The one thing that escapes me is math.
I despise math. I’ve taken classes with some amazing teachers and done fine in high-level courses, but that does nothing to dull my passionate hatred for math. Every year without fail I start crying mid-test, much to the dismay of my teachers and my own self-esteem, and I’ve left all too many questions with only a singular doodled sad face. The horrible math class to end all math classes (sorry, Dr. Steele) was my junior-year pre-calculus class. It comes back to haunt me only occasionally.
One time, I was reminded of it when I was watching an interview with my favorite musician and celebrity crush Julien Baker, who I’ve gained a reputation for talking about and admiring a bit too much. In the interview, Baker compared life to a sine curve, one of the easier pre-calc graphs to memorize. Still, I shuddered a little when she drew a sine curve in the air with one hand.
The eloquent way she executed her comparison will stick in my memory forever, though. She told her interviewer that “we are capable of such hurt and awful fear and hopelessness as human beings, but as deep down as we can get, the inverse has to also always be true. It’s like a mathematical balance. As much as we’re able to experience bad and ugliness and pain, we can experience that amount of joy, and it’s worth sticking around for.”
I’m not always a joyful person. I entered high school riddled with anxiety, having retreated so far into my shell that I was afraid I wouldn’t be able to pull myself back out. I rarely talked and any low grade on a test would send me spiraling, worrying that I was letting down everyone who thought I was smart. I’ve found ways to deal with these feelings, but I still sometimes find myself at the bottom of Julien Baker’s metaphorical sine curve.

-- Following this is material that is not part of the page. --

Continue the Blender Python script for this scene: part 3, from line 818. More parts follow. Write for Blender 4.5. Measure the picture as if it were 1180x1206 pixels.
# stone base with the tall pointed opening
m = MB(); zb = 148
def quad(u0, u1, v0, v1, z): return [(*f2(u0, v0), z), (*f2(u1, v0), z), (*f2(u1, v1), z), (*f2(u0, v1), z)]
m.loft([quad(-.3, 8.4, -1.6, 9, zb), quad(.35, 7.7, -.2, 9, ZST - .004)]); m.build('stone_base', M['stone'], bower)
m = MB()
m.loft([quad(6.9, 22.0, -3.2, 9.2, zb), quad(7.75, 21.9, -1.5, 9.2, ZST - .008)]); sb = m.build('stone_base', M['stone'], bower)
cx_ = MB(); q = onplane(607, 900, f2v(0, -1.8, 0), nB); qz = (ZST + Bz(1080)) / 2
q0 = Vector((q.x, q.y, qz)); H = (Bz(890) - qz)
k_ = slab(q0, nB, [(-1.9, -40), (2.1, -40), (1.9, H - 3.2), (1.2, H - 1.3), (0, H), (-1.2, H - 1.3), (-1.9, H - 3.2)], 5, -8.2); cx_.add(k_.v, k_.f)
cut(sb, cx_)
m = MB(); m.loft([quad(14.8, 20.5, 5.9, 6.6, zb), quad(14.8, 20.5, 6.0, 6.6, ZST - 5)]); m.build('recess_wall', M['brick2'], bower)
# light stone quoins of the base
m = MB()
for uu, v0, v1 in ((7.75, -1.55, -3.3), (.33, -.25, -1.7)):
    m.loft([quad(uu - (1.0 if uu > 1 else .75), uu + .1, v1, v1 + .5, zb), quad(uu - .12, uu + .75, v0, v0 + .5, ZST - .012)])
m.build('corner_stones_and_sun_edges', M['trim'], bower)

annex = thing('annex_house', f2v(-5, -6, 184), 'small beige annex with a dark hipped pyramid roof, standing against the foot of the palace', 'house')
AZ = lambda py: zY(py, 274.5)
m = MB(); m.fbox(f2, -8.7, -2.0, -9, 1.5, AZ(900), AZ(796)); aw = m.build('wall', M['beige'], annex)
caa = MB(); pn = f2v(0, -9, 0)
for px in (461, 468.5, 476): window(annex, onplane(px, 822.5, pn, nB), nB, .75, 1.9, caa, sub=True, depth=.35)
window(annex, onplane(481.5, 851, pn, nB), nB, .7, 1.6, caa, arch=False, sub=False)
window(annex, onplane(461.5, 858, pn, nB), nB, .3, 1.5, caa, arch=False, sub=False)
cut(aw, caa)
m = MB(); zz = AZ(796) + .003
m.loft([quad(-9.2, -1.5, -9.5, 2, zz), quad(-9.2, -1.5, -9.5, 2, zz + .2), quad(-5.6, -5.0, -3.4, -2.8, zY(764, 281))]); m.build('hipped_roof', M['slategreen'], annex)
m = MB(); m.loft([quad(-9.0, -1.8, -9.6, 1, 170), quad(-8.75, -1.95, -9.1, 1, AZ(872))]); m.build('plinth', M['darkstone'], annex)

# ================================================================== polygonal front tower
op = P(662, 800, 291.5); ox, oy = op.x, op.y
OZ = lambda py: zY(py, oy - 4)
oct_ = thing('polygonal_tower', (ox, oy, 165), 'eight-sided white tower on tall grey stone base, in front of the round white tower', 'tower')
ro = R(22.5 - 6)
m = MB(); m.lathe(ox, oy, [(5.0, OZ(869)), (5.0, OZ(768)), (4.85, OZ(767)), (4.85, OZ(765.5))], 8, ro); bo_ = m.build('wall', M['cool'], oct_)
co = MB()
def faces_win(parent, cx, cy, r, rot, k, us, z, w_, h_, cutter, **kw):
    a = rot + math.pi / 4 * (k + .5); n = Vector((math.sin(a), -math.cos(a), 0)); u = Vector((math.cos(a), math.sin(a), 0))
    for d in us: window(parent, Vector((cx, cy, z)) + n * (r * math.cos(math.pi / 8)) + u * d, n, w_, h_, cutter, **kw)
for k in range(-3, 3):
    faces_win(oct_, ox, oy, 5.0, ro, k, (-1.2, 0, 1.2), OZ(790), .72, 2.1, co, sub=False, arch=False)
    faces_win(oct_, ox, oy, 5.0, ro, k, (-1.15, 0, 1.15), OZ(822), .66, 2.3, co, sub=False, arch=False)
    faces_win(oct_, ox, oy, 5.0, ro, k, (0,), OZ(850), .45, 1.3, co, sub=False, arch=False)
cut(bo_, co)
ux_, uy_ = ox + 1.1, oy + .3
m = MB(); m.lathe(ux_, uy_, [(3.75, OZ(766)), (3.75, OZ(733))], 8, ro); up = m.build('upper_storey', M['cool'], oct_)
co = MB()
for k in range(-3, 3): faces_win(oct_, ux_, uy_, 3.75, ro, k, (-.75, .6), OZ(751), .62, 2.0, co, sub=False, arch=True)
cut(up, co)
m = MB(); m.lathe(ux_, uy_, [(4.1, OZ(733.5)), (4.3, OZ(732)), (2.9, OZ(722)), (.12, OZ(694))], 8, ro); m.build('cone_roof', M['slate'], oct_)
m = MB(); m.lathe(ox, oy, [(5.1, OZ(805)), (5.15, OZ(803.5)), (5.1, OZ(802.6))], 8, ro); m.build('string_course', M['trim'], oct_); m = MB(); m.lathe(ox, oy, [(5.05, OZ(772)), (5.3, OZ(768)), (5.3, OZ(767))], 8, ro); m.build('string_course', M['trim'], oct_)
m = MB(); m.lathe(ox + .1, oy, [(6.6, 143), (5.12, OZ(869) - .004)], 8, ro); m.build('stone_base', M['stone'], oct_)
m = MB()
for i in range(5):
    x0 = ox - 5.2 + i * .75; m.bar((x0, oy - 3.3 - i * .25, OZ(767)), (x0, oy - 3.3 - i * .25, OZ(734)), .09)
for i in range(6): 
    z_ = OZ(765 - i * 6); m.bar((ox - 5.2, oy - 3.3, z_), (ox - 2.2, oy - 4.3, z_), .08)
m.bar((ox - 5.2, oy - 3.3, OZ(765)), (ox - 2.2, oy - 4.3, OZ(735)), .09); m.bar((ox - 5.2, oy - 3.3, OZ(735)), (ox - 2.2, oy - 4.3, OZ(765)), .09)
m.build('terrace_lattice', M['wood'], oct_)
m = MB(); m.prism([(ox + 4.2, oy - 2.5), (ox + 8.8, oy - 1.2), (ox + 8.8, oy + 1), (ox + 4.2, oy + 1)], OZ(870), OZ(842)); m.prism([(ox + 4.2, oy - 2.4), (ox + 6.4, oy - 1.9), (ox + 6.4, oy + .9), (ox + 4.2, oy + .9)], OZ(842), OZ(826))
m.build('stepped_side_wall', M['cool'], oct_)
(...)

That’s when I have to force myself to think about math. If I really have hit the bottom of the curve, it’s only a matter of time until things start looking up. Bad pre-calc grades didn’t stop me from getting into the college of my dreams. Despite my quiet disposition, I’ve made close friends who don’t mind my anxious tendencies. I’ve always hated overly positive cliches like “this too shall pass,” but I think it’s time I admit there’s some truth in those sayings. The view from the peak of the sine curve is beautiful, and it’s worth sticking around for.